BEGIN AVAILABLE RECORDS
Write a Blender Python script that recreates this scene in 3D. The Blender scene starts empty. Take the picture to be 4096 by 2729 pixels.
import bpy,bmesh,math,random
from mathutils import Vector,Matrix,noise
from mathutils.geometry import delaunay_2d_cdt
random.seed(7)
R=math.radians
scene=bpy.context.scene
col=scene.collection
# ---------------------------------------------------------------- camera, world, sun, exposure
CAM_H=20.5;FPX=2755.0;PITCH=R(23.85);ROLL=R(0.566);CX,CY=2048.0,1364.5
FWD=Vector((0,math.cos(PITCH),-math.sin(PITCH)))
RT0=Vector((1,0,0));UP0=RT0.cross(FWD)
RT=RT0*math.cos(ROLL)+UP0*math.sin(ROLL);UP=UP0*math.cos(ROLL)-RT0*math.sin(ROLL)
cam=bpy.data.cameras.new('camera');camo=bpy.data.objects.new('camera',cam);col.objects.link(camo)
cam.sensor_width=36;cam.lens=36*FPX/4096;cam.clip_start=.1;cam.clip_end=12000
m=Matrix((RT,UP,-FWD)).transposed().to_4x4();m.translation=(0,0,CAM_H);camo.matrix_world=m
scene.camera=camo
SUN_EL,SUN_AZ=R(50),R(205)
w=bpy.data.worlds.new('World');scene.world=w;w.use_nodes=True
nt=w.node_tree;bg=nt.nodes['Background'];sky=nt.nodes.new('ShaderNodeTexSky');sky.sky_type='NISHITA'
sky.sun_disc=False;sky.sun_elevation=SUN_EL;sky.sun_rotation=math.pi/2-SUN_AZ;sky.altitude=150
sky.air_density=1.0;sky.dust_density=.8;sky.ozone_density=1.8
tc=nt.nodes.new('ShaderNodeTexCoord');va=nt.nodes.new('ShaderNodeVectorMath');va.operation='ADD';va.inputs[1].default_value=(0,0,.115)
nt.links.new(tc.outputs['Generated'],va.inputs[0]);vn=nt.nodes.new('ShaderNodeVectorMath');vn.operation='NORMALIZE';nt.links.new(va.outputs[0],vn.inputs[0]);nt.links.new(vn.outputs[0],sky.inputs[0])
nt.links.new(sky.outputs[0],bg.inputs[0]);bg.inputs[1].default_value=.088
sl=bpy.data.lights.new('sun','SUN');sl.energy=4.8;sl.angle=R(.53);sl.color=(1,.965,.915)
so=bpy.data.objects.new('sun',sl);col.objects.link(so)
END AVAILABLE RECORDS
BEGIN AVAILABLE RECORDS
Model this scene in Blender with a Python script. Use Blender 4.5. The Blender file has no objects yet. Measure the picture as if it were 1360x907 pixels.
END AVAILABLE RECORDS
BEGIN AVAILABLE RECORDS
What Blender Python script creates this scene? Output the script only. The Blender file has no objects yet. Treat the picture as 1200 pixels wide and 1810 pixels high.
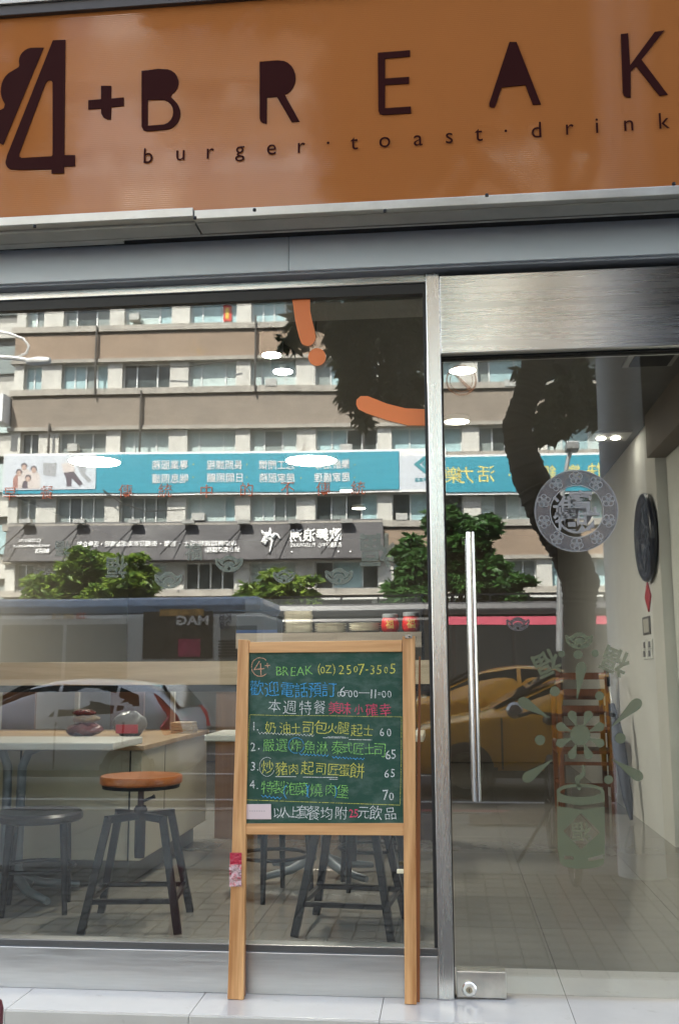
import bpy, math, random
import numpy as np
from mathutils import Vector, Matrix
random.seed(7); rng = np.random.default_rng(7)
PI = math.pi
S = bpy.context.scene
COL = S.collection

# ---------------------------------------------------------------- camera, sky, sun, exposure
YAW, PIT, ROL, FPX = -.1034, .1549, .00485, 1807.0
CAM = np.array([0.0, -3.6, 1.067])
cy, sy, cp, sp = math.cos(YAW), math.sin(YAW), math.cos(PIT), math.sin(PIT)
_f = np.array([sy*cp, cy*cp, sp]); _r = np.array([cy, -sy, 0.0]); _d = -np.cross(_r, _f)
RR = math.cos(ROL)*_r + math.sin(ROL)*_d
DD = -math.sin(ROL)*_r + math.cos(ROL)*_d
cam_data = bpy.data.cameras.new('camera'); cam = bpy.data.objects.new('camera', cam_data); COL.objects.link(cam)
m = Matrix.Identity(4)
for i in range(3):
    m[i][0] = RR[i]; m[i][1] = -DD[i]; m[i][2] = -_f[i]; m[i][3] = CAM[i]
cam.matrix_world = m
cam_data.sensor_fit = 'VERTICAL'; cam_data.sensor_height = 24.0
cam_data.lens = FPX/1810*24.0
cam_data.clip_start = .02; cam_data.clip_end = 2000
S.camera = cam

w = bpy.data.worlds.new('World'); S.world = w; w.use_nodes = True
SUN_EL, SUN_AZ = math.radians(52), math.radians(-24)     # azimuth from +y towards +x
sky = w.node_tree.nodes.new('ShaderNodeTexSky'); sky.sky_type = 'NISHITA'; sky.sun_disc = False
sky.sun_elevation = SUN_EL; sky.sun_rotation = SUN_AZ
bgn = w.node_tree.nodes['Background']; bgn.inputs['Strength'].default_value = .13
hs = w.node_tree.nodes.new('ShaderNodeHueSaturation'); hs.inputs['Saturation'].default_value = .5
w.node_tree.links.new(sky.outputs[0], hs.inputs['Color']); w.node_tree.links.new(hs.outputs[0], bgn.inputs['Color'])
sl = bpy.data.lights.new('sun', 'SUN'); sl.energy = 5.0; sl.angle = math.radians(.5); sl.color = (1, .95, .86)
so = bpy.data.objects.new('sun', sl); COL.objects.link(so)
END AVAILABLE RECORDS
**WHAT IS NEEDED**
Copy the lines above exactly, starting with the line that contains "What Blender Python" and ending with the line that contains "so = bpy.data.objects.new('sun', sl);", and leave out any pictures.

**ANSWER TO THE TASK**
What Blender Python script creates this scene? Output the script only. The Blender file has no objects yet. Treat the picture as 1200 pixels wide and 1810 pixels high.
import bpy, math, random
import numpy as np
from mathutils import Vector, Matrix
random.seed(7); rng = np.random.default_rng(7)
PI = math.pi
S = bpy.context.scene
COL = S.collection

# ---------------------------------------------------------------- camera, sky, sun, exposure
YAW, PIT, ROL, FPX = -.1034, .1549, .00485, 1807.0
CAM = np.array([0.0, -3.6, 1.067])
cy, sy, cp, sp = math.cos(YAW), math.sin(YAW), math.cos(PIT), math.sin(PIT)
_f = np.array([sy*cp, cy*cp, sp]); _r = np.array([cy, -sy, 0.0]); _d = -np.cross(_r, _f)
RR = math.cos(ROL)*_r + math.sin(ROL)*_d
DD = -math.sin(ROL)*_r + math.cos(ROL)*_d
cam_data = bpy.data.cameras.new('camera'); cam = bpy.data.objects.new('camera', cam_data); COL.objects.link(cam)
m = Matrix.Identity(4)
for i in range(3):
    m[i][0] = RR[i]; m[i][1] = -DD[i]; m[i][2] = -_f[i]; m[i][3] = CAM[i]
cam.matrix_world = m
cam_data.sensor_fit = 'VERTICAL'; cam_data.sensor_height = 24.0
cam_data.lens = FPX/1810*24.0
cam_data.clip_start = .02; cam_data.clip_end = 2000
S.camera = cam

w = bpy.data.worlds.new('World'); S.world = w; w.use_nodes = True
SUN_EL, SUN_AZ = math.radians(52), math.radians(-24)     # azimuth from +y towards +x
sky = w.node_tree.nodes.new('ShaderNodeTexSky'); sky.sky_type = 'NISHITA'; sky.sun_disc = False
sky.sun_elevation = SUN_EL; sky.sun_rotation = SUN_AZ
bgn = w.node_tree.nodes['Background']; bgn.inputs['Strength'].default_value = .13
hs = w.node_tree.nodes.new('ShaderNodeHueSaturation'); hs.inputs['Saturation'].default_value = .5
w.node_tree.links.new(sky.outputs[0], hs.inputs['Color']); w.node_tree.links.new(hs.outputs[0], bgn.inputs['Color'])
sl = bpy.data.lights.new('sun', 'SUN'); sl.energy = 5.0; sl.angle = math.radians(.5); sl.color = (1, .95, .86)
so = bpy.data.objects.new('sun', sl); COL.objects.link(so)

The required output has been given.